THE REQUEST => Please pull out every line that includes the string "part".

MATERIAL =>
□ □ □ □ □

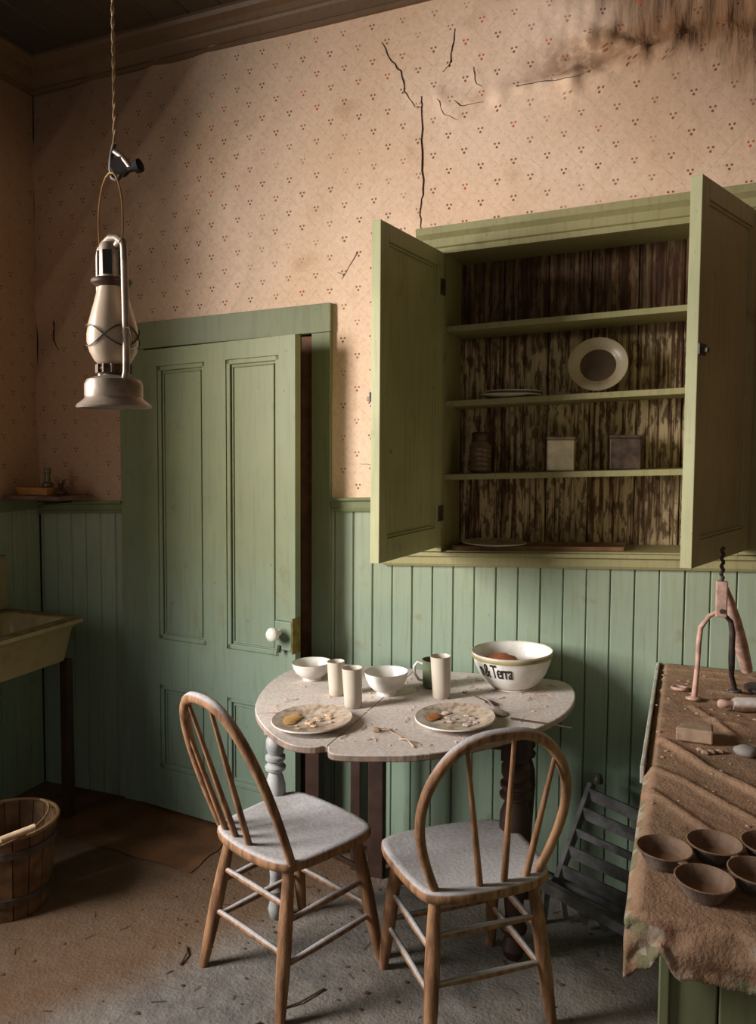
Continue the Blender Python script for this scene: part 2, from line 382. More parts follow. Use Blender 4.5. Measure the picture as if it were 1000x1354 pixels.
crack([(-.922, 2.95), (-.925, 2.912), (-.92, 2.749), (-.913, 2.607), (-.928, 2.53), (-.918, 2.45)], .0042)
crack([(-.792, 3.179), (-.8, 3.12), (-.813, 3.054), (-.84, 3.03)], .003)
crack([(-1.185, 2.39), (-1.25, 2.29)], .002)
crack([(-1.27, 2.315), (-1.235, 2.31)], .002)
crack([(-.86, 2.93), (-.83, 2.87), (-.78, 2.845)], .002)
crack([(-.80, 2.92), (-.76, 2.89), (-.68, 2.895)], .002)
crack([(-.72, 3.03), (-.715, 2.97), (-.69, 2.95)], .002)
crack([(-.56, 2.925), (-.45, 2.93), (-.36, 2.915), (-.28, 2.945)], .002)
crack([(-1.17, 1.555), (-1.12, 1.55), (-1.08, 1.57), (-1.05, 1.56)], .0018)
crack([(-2.70, 2.20), (-2.69, 2.12), (-2.66, 2.06)], .006)
# wainscot planks
PW = .08356; X0 = -1.1947
def plank(x0, x1, z0t, z1t, d=.0, parent=wall_back, name='plank', mat=GREEN_WALL):
    e = .0045
    pr = [(x0+.0008, .016), (x0+.0008, .006+d), (x0+e, d), (x1-e, d), (x1-.0008, .006+d), (x1-.0008, .016)]
    gg = G(); n = len(pr)
    zb = [z0t(p[0]) for p in pr]; zt = [z1t(p[0]) for p in pr]
    gg.add([(p[0], p[1], zb[i]) for i, p in enumerate(pr)]+[(p[0], p[1], zt[i]) for i, p in enumerate(pr)],
           [tuple(range(n)), tuple(range(n, 2*n))]+[(i, (i+1) % n, n+(i+1) % n, n+i) for i in range(n)])
    return obj(name, gg, mat, parent)
for k in range(-20, 28):
    a, b = X0+k*PW, X0+(k+1)*PW
    a, b = max(a, LX+.001), min(b, RX-.001)
    if b-a < .01: continue
    if a < -1.33 and b > -2.28:
        if a < -2.28: b = -2.28
        elif b > -1.33: a = -1.33
        else: continue
    if b > .9: continue
    jit = random.uniform(-.0012, .0012)
    if a < -.915 or a > .34: plank(a, b, lambda x: 0, lambda x: 1.335+sh(x), jit)
    else: plank(a, b, lambda x: 0, lambda x: 1.125+sh(x), jit)
rail_prof = [(.01, 1.322), (-.014, 1.322), (-.018, 1.334), (-.014, 1.340), (-.016, 1.362), (-.030, 1.368), (-.032, 1.378), (.01, 1.378)]
for n_, (x0, x1) in enumerate(((LX+.001, -2.312), (-1.287, -.905), (.32, .99))):
    struct('trim_%d' % (n_+1), G().profx(rail_prof, x0, x1).shear(), GREEN)
# left wall with its wainscot and paper (a window opening lies nearer the viewer, out of frame)
g = G(); WY0, WY1, WZ0, WZ1 = -2.66, -1.58, .90, 2.75
for y0, y1, z0, z1 in ((WY1, .06, -.05, 3.5), (FY, WY0, -.05, 3.5), (WY0, WY1, -.05, WZ0), (WY0, WY1, WZ1, 3.5)):
    g.box(LX-.12, LX-.016, y0, y1, z0, z1)
wall_left = struct('wall_left', g, DARKBROWN)
def wpl(u, v):
    y = FY+(0-FY)*u; z = 1.36+2.1*v; return (LX+.001+.004*noise.noise(Vector((y*2, z*2, 8))), y, z)
g = G().grid(wpl, 120, 60, lambda i, j: WY0 < FY-FY*(i+.5)/120 < WY1 and 1.36+2.1*(j+.5)/60 < WZ1)
obj('wallpaper', g, WALLPAPER, wall_left, smooth=180)
for k in range(16):
    y1 = -.001-k*PW; y0 = y1-PW+.002
    obj('plank', G().add([(LX-.015, y0, 0), (LX-.006, y0, 0), (LX, y0+.005, 0), (LX, y1-.005, 0), (LX-.006, y1, 0), (LX-.015, y1, 0)]+
        [(LX-.015, y0, 1.33), (LX-.006, y0, 1.33), (LX, y0+.005, 1.33), (LX, y1-.005, 1.33), (LX-.006, y1, 1.33), (LX-.015, y1, 1.33)],
        [(0, 1, 2, 3, 4, 5), (6, 7, 8, 9, 10, 11)]+[(i, (i+1) % 6, 6+(i+1) % 6, 6+i) for i in range(6)]), GREEN_WALL, wall_left)
obj('lower_boarding', G().box(LX-.015, LX-.002, FY, -1.34, 0, .95), GREEN_WALL, wall_left)
struct('trim_4', G().box(LX, LX+.022, -1.55, -.033, 1.322, 1.378), GREEN)
wf = G()
for y0, y1, z0, z1 in ((WY0-.1, WY0, WZ0-.1, WZ1+.1), (WY1, WY1+.1, WZ0-.1, WZ1+.1), (WY0, WY1, WZ1, WZ1+.1), (WY0, WY1, WZ0-.1, WZ0), (WY0, WY1, 1.60, 1.63)):
    wf.box(LX, LX+.02, y0, y1, z0, z1) if not z0 == 1.60 else wf.box(LX-.08, LX-.05, y0, y1, z0, z1)
struct('window_1', wf, GREEN)
# right wall, ceiling boards, crown
struct('wall_right', G().box(RX, RX+.06, FY, .06, -.05, 3.6), CROWN)
ceil = struct('ceiling', G().box(LX-.1, RX+.1, FY, .08, CZ+.014, CZ+.06).shear(), DARKBROWN)
bx = LX
while bx < RX-.02:
    b2 = min(bx+.152, RX); q = random.uniform(0, .003)
    gg = G().add([(bx+.001, FY, CZ+.014), (bx+.001, FY, CZ+.004), (bx+.006, FY, CZ-q), (b2-.006, FY, CZ-q), (b2-.001, FY, CZ+.004), (b2-.001, FY, CZ+.014)]+
        [(bx+.001, 0, CZ+.014), (bx+.001, 0, CZ+.004), (bx+.006, 0, CZ-q), (b2-.006, 0, CZ-q), (b2-.001, 0, CZ+.004), (b2-.001, 0, CZ+.014)],
        [(0, 1, 2, 3, 4, 5), (6, 7, 8, 9, 10, 11)]+[(i, (i+1) % 6, 6+(i+1) % 6, 6+i) for i in range(6)]).shear()
    obj('ceiling_board', gg, CEIL, ceil); bx += .152
cp = [(.0, 3.246), (-.016, 3.246), (-.018, 3.262), (-.012, 3.268), (-.024, 3.278), (-.045, 3.296), (-.050, 3.306), (-.062, 3.310), (-.066, 3.330), (-.092, 3.342), (-.10, 3.356), (-.10, 3.369), (.0, 3.369)]
struct('trim_5', G().profx(cp, LX, RX).shear(), CROWN, smooth=20)
gg = G().add([(LX-y_, -3.9, z_) for y_, z_ in cp]+[(LX-y_, -.0, z_) for y_, z_ in cp], [tuple(range(13)), tuple(range(13, 26))]+[(i, (i+1) % 13, 13+(i+1) % 13, 13+i) for i in range(13)]).shear()
struct('trim_6', gg, CROWN, smooth=20)
# dark lobby behind the door
g = G(); g.box(-2.5, -2.45, .06, 1.0, -.05, 2.6); g.box(-1.1, -1.05, .06, 1.0, -.05, 2.6); g.box(-2.5, -1.05, .95, 1.0, -.05, 2.6); g.box(-2.5, -1.05, .06, 1.0, 2.55, 2.6)
struct('wall_lobby', g, DARKBROWN)

# ------------------------------------------------------------------ door
dc = root('trim_7')      # door casing
def casing(x0, x1, z0, z1, y0=-.022):
    obj('casing_board', G().box(x0, x1, y0, .015, z0, z1).shear(), GREEN, dc, bevel=.002)
casing(-2.315, -2.185, -sh(-2.25), 2.045); casing(-1.372, -1.29, -sh(-1.33), 2.045); casing(-2.315, -1.288, 2.046, 2.16, -.024)
obj('jamb_board', G().box(-2.20, -2.185, .0, .12, 0, 2.06), GREEN, dc)
obj('jamb_board', G().box(-1.372, -1.355, .0, .12, 0.0, 2.08), DARKBROWN, dc, label='brown unpainted jamb')
obj('jamb_board', G().box(-2.20, -1.355, .0, .12, 2.058, 2.072).shear(), GREEN, dc)
obj('door_stop', G().box(-1.43, -1.373, .004, .03, 0.0, 2.07), simple('brown_door_stop', srgb(122, 84, 60), .7), dc, label='brown unpainted strip')
obj('strike_plate', G().box(-1.376, -1.370, -.012, .05, .80, .90), BRASS, dc)
DW, DT = .832, .036
door = bpy.data.objects.new('door_1', None); COL.objects.link(door); door['kind'] = 'structure'
door.location = (-2.178, -.006, 0); door.rotation_euler = (0, 0, -R(10.0))
# local: x along width, front face y=-DT..0 ; z ; slight shear
def dsh(g):
    g.v = [(x, y, z+.02*x+(.008 if z > .1 else 0)) for x, y, z in g.v]; return g
ph = [(.094, .368), (.482, .752)]        # panel columns
top, midz = (.765, 1.955), (.185, .56)
f = G()
f.box(0, .094, -DT, 0, .012, 2.028); f.box(.752, DW, -DT, 0, .012, 2.028); f.box(.368, .482, -DT, 0, .012, 2.028)
for a, b in ((.012, .185), (.56, .765), (1.955, 2.028)):
    f.box(.094, .368, -DT, 0, a, b); f.box(.482, .752, -DT, 0, a, b)
obj('frame', dsh(f), GREEN, door)
for (a, b) in ph:
    for (z0, z1) in (top, midz):
        p_ = G().box(a-.005, b+.005, -DT+.014, -DT+.022, z0-.005, z1+.005)
        pn = obj('panel', dsh(p_), GREEN, door)
        m_ = G(); t_ = .020
        for q0, q1, r0, r1 in ((a, a+t_, z0, z1), (b-t_, b, z0, z1), (a, b, z0, z0+t_), (a, b, z1-t_, z1)):
            m_.box(q0, q1, -DT+.004, -DT+.015, r0, r1)
        m2 = t_+.008
        for q0, q1, r0, r1 in ((a+m2, a+m2+.006, z0+m2, z1-m2), (b-m2-.006, b-m2, z0+m2, z1-m2), (a+m2, b-m2, z0+m2, z0+m2+.006), (a+m2, b-m2, z1-m2-.006, z1-m2)):
            m_.box(q0, q1, -DT+.008, -DT+.015, r0, r1)
        obj('moulding', dsh(m_), GREEN, pn, bevel=.003)
lk = obj('rim_lock', G().box(.748, .829, -DT-.022, -DT, .822, .935), GREEN, door, bevel=.003, label='rim lock box painted green')
obj('keyhole_cover', G().tube([(.772, -DT-.023, .84), (.772, -DT-.027, .812)], .008, 8), IRON, lk)
obj('lock_face', G().box(.8305, .835, -DT-.022, -.004, .81, .95), BRASS, door)
kn = G()
kn.xf = Matrix.Translation((.772, -DT-.022, .890)) @ Matrix.Rotation(pi/2, 4, 'X')
kn.lathe([(.012, 0), (.012, .014), (.009, .02), (.018, .026), (.027, .036), (.029, .047), (.024, .057), (.012, .062), (.001, .063)], n=20)
obj('knob', kn, PORC, door, smooth=60, label='white porcelain knob')

# ------------------------------------------------------------------ wall cabinet
CX0, CX1 = -.82, .225
cab = thing('wall_cabinet', (-.3, 0, 1.25), 'built-in olive green wall cupboard with open shelves and both doors swung out', 'cabinet')
co = (-.3, 0, 1.25)
def cp_(name, g, mat, shear=True, parent=cab, **k):
    if shear: g.shear()
    return obj(name, g, mat, parent, off=co, **k)
D = .245
jx = [-.83, -.645, -.466, -.302, -.128, .035, .20, .235]
for a, b in zip(jx, jx[1:]):
    e = .004; pr = [(a+.001, D+.02), (a+.001, D+.006), (a+e, D), (b-e, D), (b-.001, D+.006), (b-.001, D+.02)]
    gg = G(); gg.add([(x, y, 1.16) for x, y in pr]+[(x, y, 2.36) for x, y in pr], [tuple(range(6)), tuple(range(6, 12))]+[(i, (i+1) % 6, 6+(i+1) % 6, 6+i) for i in range(6)])
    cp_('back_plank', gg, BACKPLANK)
cp_('back_cover', G().box(-.86, .27, D+.021, D+.03, 1.1, 2.4), DARKBROWN)
cp_('side_panel', G().box(CX0-.018, CX0, .001, D+.02, 1.15, 2.36), OLIVE)
cp_('side_panel', G().box(CX1, CX1+.018, .001, D+.02, 1.15, 2.36), OLIVE)
cp_('top_panel', G().box(CX0, CX1, .001, D+.02, 2.31, 2.33), OLIVE)
for z in (2.03, 1.745, 1.462):
    cp_('shelf', G().box(CX0, CX1, .012, D-.001, z-.022, z), OLIVE, bevel=.002)
cp_('bottom_shelf', G().box(CX0, CX1, -.004, D-.001, 1.145, 1.168), OLIVE, bevel=.002)
cp_('casing', G().box(-.91, CX0-.001, -.02, .0, 1.165, 2.303), OLIVE, bevel=.002)
cp_('casing', G().box(CX1+.001, .315, -.02, .0, 1.165, 2.303), OLIVE, bevel=.002)
cp_('sill', G().profx([(.0, 1.108), (-.016, 1.108), (-.022, 1.118), (-.022, 1.145), (-.035, 1.150), (-.035, 1.163), (.0, 1.163)], -1.06, .40), OLIVE)
cp_('cornice', G().profx([(.0, 2.298), (-.02, 2.298), (-.02, 2.318), (-.03, 2.322), (-.03, 2.352), (-.05, 2.368), (-.055, 2.392), (.0, 2.392)], -.925, .335), OLIVE)
def cabdoor(hx, ang, W_, inner_left, zl, lab):
    """hinge at (hx,-.022), leaf of width W_ pointing along ang (deg)."""
    a = R(ang); T = .034
    base = Matrix.Translation((hx, -.022, 0)) @ Matrix.Rotation(a, 4, 'Z')
    s_ = 1 if inner_left else -1     # thickness side (+y local or -y local)
    z0, z1 = 1.185, 2.30
    def part(name, boxes, parent, mat, bev=.002, **k):
        q = G()
        for x0, x1, y0, y1, c0, c1 in boxes: q.box(x0, x1, *sorted((s_*y0, s_*y1)), c0, c1)
        q.v = [tuple(base @ Vector(v)) for v in q.v]
        return cp_(name, q, mat, parent=parent, bevel=bev, **k)
    fr = .058
    d_ = part('cupboard_door', [(0, fr, 0, T, z0, z1), (W_-fr, W_, 0, T, z0, z1), (fr, W_-fr, 0, T, z0, z0+fr+.02), (fr, W_-fr, 0, T, z1-fr, z1)], cab, OLIVE_DOOR, label=lab)
    part('panel', [(fr-.004, W_-fr+.004, .010, .024, z0+fr+.016, z1-fr+.004)], d_, OLIVE_DOOR, 0)
    t_ = .010
    A, B, C_, E_ = fr, W_-fr, z0+fr+.02, z1-fr
    part('moulding', [(A, A+t_, .004, .03, C_, E_), (B-t_, B, .004, .03, C_, E_), (A, B, .004, .03, C_, C_+t_), (A, B, .004, .03, E_-t_, E_)], d_, OLIVE_DOOR, .003)
    part('hinge', [(-.012, .03, -.004, .0, zz, zz+.06) for zz in (z0+.1,)], d_, IRON, 0)
    part('hinge', [(-.012, .03, -.004, .0, zz, zz+.06) for zz in (z1-.16,)], d_, IRON, 0)
    l = part('latch', [(W_-.05, W_+.002, T, T+.006, zl-.012, zl+.02), (W_-.03, W_-.012, T, T+.022, zl-.006, zl+.006)], d_, IRON, .001)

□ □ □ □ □

COMPLETE ANSWER =>
Continue the Blender Python script for this scene: part 2, from line 382. More parts follow. Use Blender 4.5. Measure the picture as if it were 1000x1354 pixels.
    def part(name, boxes, parent, mat, bev=.002, **k):
    d_ = part('cupboard_door', [(0, fr, 0, T, z0, z1), (W_-fr, W_, 0, T, z0, z1), (fr, W_-fr, 0, T, z0, z0+fr+.02), (fr, W_-fr, 0, T, z1-fr, z1)], cab, OLIVE_DOOR, label=lab)
    part('panel', [(fr-.004, W_-fr+.004, .010, .024, z0+fr+.016, z1-fr+.004)], d_, OLIVE_DOOR, 0)
    part('moulding', [(A, A+t_, .004, .03, C_, E_), (B-t_, B, .004, .03, C_, E_), (A, B, .004, .03, C_, C_+t_), (A, B, .004, .03, E_-t_, E_)], d_, OLIVE_DOOR, .003)
    part('hinge', [(-.012, .03, -.004, .0, zz, zz+.06) for zz in (z0+.1,)], d_, IRON, 0)
    part('hinge', [(-.012, .03, -.004, .0, zz, zz+.06) for zz in (z1-.16,)], d_, IRON, 0)
    l = part('latch', [(W_-.05, W_+.002, T, T+.006, zl-.012, zl+.02), (W_-.03, W_-.012, T, T+.022, zl-.006, zl+.006)], d_, IRON, .001)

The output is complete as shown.